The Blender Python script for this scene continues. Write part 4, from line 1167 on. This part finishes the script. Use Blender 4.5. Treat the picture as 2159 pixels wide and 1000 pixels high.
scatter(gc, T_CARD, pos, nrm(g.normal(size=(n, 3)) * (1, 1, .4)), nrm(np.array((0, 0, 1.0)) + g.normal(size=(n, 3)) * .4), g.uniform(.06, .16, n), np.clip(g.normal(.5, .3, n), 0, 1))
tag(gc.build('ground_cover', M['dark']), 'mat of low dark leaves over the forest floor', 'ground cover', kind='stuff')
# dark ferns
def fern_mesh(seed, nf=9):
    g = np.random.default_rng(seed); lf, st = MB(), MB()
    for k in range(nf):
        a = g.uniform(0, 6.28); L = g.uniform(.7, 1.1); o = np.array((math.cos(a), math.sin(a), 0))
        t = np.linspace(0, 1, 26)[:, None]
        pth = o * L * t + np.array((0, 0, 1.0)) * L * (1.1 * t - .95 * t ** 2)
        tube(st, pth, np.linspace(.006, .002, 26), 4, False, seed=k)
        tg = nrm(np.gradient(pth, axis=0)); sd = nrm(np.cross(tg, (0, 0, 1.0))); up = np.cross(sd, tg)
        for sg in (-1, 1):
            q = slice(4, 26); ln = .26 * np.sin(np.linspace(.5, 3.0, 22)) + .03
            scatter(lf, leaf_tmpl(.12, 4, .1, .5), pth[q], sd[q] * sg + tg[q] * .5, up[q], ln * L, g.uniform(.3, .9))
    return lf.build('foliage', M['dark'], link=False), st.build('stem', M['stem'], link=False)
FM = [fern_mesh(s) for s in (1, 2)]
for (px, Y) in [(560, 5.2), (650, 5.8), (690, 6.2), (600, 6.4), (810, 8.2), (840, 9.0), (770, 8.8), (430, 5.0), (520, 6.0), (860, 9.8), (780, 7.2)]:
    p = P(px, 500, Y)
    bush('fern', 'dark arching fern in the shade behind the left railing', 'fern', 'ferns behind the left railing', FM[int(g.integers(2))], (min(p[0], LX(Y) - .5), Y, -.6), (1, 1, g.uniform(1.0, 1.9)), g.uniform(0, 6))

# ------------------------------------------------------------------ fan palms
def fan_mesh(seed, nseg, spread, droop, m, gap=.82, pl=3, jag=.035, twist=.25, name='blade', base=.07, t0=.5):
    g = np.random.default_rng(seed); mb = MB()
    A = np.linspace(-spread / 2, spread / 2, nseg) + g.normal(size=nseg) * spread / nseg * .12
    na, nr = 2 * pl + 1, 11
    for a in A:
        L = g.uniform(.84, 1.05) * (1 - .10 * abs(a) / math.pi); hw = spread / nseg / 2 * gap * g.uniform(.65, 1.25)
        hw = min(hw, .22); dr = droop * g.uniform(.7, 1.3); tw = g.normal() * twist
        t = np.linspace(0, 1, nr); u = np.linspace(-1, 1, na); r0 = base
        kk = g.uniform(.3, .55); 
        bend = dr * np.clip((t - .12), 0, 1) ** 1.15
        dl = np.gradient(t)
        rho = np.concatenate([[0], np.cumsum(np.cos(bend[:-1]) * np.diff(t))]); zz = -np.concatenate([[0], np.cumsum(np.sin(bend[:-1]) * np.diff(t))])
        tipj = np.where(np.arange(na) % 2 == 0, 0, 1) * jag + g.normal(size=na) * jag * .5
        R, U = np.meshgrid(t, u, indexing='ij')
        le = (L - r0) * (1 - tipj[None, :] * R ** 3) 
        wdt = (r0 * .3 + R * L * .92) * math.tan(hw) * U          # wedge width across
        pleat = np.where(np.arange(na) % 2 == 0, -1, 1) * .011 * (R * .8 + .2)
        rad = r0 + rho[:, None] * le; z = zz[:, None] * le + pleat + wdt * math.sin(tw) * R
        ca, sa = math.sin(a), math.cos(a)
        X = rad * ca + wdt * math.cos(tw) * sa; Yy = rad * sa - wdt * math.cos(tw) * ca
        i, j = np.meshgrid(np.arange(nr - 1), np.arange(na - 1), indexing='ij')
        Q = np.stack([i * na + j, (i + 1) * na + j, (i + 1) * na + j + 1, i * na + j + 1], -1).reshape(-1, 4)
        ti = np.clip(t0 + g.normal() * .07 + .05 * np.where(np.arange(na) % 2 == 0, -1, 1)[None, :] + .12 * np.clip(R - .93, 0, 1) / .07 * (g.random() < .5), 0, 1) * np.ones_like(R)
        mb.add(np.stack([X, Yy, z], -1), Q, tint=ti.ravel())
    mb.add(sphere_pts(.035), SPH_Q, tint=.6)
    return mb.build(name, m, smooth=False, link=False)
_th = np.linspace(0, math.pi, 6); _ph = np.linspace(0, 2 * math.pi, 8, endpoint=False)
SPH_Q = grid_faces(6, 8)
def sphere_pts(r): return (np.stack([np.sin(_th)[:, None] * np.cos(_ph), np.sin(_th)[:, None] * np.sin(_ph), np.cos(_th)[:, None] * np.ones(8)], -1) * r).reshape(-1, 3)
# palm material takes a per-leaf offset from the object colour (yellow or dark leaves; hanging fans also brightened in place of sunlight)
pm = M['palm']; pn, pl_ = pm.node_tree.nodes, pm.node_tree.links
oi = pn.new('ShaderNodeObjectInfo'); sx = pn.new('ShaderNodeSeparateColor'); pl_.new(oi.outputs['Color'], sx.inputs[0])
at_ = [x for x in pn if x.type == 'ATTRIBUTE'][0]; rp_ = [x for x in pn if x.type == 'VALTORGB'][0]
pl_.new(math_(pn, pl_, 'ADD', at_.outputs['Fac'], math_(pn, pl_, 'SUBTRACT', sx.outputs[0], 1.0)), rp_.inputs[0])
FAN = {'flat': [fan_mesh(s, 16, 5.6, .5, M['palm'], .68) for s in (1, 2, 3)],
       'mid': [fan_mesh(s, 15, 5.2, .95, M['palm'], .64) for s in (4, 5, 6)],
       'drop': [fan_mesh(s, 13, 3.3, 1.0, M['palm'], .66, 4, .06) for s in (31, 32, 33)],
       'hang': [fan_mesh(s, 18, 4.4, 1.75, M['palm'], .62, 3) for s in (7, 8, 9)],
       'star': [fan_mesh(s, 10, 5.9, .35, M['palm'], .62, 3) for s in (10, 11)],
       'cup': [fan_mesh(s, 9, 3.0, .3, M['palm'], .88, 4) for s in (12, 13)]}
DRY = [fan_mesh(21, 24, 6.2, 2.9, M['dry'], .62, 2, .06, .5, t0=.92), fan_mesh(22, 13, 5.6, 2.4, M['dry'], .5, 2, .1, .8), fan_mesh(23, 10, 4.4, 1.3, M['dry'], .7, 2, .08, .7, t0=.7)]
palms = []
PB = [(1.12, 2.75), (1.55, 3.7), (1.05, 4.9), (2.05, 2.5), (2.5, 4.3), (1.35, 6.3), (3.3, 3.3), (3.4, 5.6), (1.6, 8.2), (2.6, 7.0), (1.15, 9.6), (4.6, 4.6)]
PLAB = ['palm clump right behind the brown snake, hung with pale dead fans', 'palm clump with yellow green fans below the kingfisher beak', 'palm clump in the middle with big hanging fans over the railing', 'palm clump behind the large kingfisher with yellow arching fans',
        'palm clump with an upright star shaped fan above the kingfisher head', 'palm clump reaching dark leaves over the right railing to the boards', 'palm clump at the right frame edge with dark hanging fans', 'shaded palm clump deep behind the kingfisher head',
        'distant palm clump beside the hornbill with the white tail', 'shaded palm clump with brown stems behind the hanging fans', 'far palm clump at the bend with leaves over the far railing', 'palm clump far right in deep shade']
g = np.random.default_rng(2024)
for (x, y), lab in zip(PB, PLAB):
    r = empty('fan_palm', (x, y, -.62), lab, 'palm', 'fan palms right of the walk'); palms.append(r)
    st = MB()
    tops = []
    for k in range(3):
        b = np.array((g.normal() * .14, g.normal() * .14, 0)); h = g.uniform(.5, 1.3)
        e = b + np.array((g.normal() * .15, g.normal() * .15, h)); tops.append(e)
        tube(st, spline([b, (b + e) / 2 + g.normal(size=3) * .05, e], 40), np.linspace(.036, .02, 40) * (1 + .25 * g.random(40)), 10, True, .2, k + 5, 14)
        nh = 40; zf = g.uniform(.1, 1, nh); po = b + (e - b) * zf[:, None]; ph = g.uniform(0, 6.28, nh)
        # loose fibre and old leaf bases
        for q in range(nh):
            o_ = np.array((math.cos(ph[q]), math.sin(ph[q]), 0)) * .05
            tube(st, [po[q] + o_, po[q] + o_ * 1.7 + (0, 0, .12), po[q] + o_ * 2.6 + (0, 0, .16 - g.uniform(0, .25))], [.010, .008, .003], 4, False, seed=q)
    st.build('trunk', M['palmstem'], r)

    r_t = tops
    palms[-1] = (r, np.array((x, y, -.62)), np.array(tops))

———

**WHAT THIS TASK INVOLVES:**
Only the lines from the one containing "st.build('stem', M['stem'], link=False)" to the one containing "bush('fern', 'dark arching" are to be printed, both ends included, exactly as written.

**SOLUTION TO THE EXERCISE:**
    return lf.build('foliage', M['dark'], link=False), st.build('stem', M['stem'], link=False)
FM = [fern_mesh(s) for s in (1, 2)]
for (px, Y) in [(560, 5.2), (650, 5.8), (690, 6.2), (600, 6.4), (810, 8.2), (840, 9.0), (770, 8.8), (430, 5.0), (520, 6.0), (860, 9.8), (780, 7.2)]:
    p = P(px, 500, Y)
    bush('fern', 'dark arching fern in the shade behind the left railing', 'fern', 'ferns behind the left railing', FM[int(g.integers(2))], (min(p[0], LX(Y) - .5), Y, -.6), (1, 1, g.uniform(1.0, 1.9)), g.uniform(0, 6))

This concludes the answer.